What is inevitable and who is dysfunctional now?

If there are two words whose use is almost guaranteed in republican commentary,  they are “inevitable” and “dysfunctional”.

Years ago when he was leading the republican movement, Malcolm Turnbull suddenly realised their inevitability campaign was a two edged sword. 

If a politicians’ republic is inevitable, why do anything about it?

Of course it is not inevitable, but serve the republicans right for mounting such a massive campaign to persuade people that it is.

…  dysfunctional …

The other code word is “dysfunctional”. In essence this means that the marriages of a few members of the Royal Family  have been dissolved.  Unless they are hypocrites, republican writers are claiming their marriages have a higher success rate than the rest of the country.

While we may lament the fact that so many  marriages  today are not successful, this is a widespread phenomenon.  

It probably also applies to republicans, including republican journalists. 

So why do republicans isolate members of the Royal Family for this opprobrium? The answer is obvious.

…what is inevitable? ……

 

It was timely then to read that “the death of printed newspapers is considered an inevitability”  (James Chessell and Geoff Elliott “Papering over the Fairfax cracks”  The Australian 8 December, 2010)

I doubt that , but I suspect it is far more likely than Australia becoming a politicians’ republic.  

…and who is dysfunctional now?

 

What was intriguing was to see the charge of dysfunctionality cast at the publisher of the most republican newspaper in Australia, The Age and another leading republican newspaper, The Sydney Morning Herald.

[Continued  below]

The publisher of the online media site Crikey, Eric Beecher, is a long-time media executive. He offered this critique on his site (7/12), declaring Fairfax "dysfunctional". He wrote:

Fairfax Media is arguably the most opportunistic company in Australia. Over the past decade, it has never lost the opportunity to shoot itself in the foot or to publicly showcase its dysfunctionality.

Yesterday it was at it again.

The announcement of the 'resignation' of its CEO, Brian McCarthy, was another occasion to prove that the publisher of two of Australia's most important papers, The Sydney Morning Herald and The Age, has no peer when it comes to dissembling or incompetence.

There are two key elements at the heart of what happened at Fairfax yesterday, and has been unravelling for the past 10 years.

First, no one knows the right answers to the existential threats to old media because many of the answers have yet to be invented.

And second, in order to position yourself to find the answers you need to be competent, knowledgeable, intuitive, flexible and honest about what you don’t know.

Fairfax is none of those things.
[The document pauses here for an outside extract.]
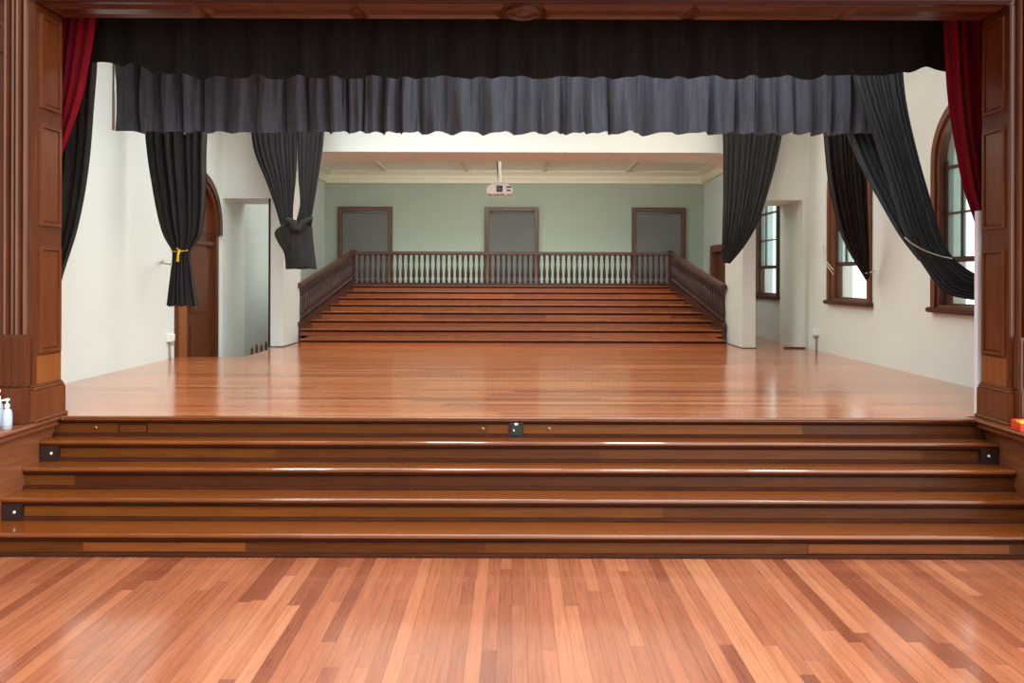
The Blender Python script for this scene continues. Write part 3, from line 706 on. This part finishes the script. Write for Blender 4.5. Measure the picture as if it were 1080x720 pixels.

It is a dysfunctional company led by an incompetent board chaired by a former retailer, Roger Corbett, whose answer to the crisis afflicting newspapers is to sprout generalities such as “revenue streams of the future are all very challenging but we will be working to ensure that we deliver the very best” and ”the really important thing is that we provide quality journalism that people actually want”.

Unlike Rupert Murdoch, whose local media arm has not just revelled in reporting Fairfax’s antics for a decade but is ruthlessly turning the commercial screws on their hapless competitor every day, the Fairfax chairmanthe de facto “proprietor” in a company without an ownerdoesn’t know what he doesn’t know and has no instinct for media at the precise moment that his company desperately needs such a person at the helm.

Beecher, of course, sold his Text Media to Fairfax for $67 million, which was a fantastic deal for him but one that did not turn out well under Fairfax management.